L’article ne dit pas autre chose que ça, et il ne dit surtout pas qu’on doit être capable de concevoir un site pour tous les publics. Je suis dans l’accessibilité depuis 2004 et je n’en ai pas encore la prétention. Non, l’article dit juste qu’à défaut d’empathie, une des meilleures façons d’emporter l’adhésion des gens qui décident est encore de leur mettre sous le nez le fait qu’ils pourront un jour en bénéficier.
Comme le dit Léonie Watson :
Professionally, it’s my career. Spiritually – if I can call it that without sounding too ridiculous – it’s about quality. In this day and age we’re talking about a huge audience of web and technology consumers and in some respects everyone is a niche.

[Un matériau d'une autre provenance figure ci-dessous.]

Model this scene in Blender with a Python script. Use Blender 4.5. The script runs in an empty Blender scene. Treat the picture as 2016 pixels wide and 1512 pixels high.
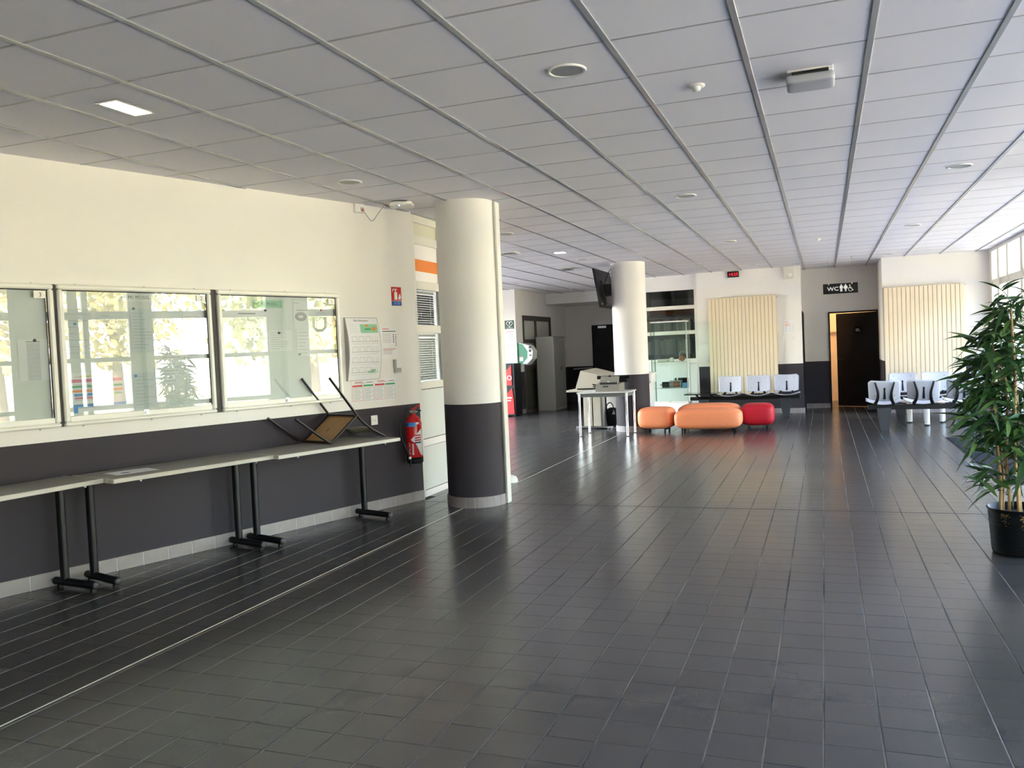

En français : de nos jours, nous parlons d’un public très large de consommateurs de web et de technologies, et d’une certaine manière chaque personne est une niche à elle toute seule (c’est moi qui souligne).
Pour citer encore une fois l’article dont nous parlions :
It’s unfortunate, because making that designation shouldn’t even be part of the decision making process—it’s just the right thing to do, but when you’re up against a wall of resistance that change in mindset can make a huge impact.
En français : c’est malheureux, parce que le processus de décision ne devrait même pas passer par ces arguments. Faire accessible est la bonne chose à faire, mais quand on est face à un mur de résistance, changer le point de vue peut avoir un gros impact.
J’abonde dans ce sens. Il s’agit de trouver des arguments pour emporter l’adhésion des gens. Il n’est dit nulle part que changer le point de vue des gens en leur faisant d’abord penser à eux les transforme en experts en accessibilité, pas plus qu’en talentueux ergonomes spécialisés dans les handicaps cognitifs ni qu’en développeurs qui savent d’un claquement de doigt rendre une interface indépendante des périphériques d’entrée.
L’article n’occulte pas le handicap : il dit juste ajouter un argument dans le cas où les arguments de base, qui sembleraient pourtant suffisants au départ, ne fonctionnent pas [2]. En effet nous avons souvent du mal à faire prendre en compte le sujet, et malgré l’idée qu’on ne doit pas faire de chantage affectif à nos interlocuteurs, les faire se retourner sur eux-mêmes est un moyen comme un autre, souvent assez efficace, de leur permettre de comprendre le problème et de se l’approprier en l’abordant sous un autre angle : le leur.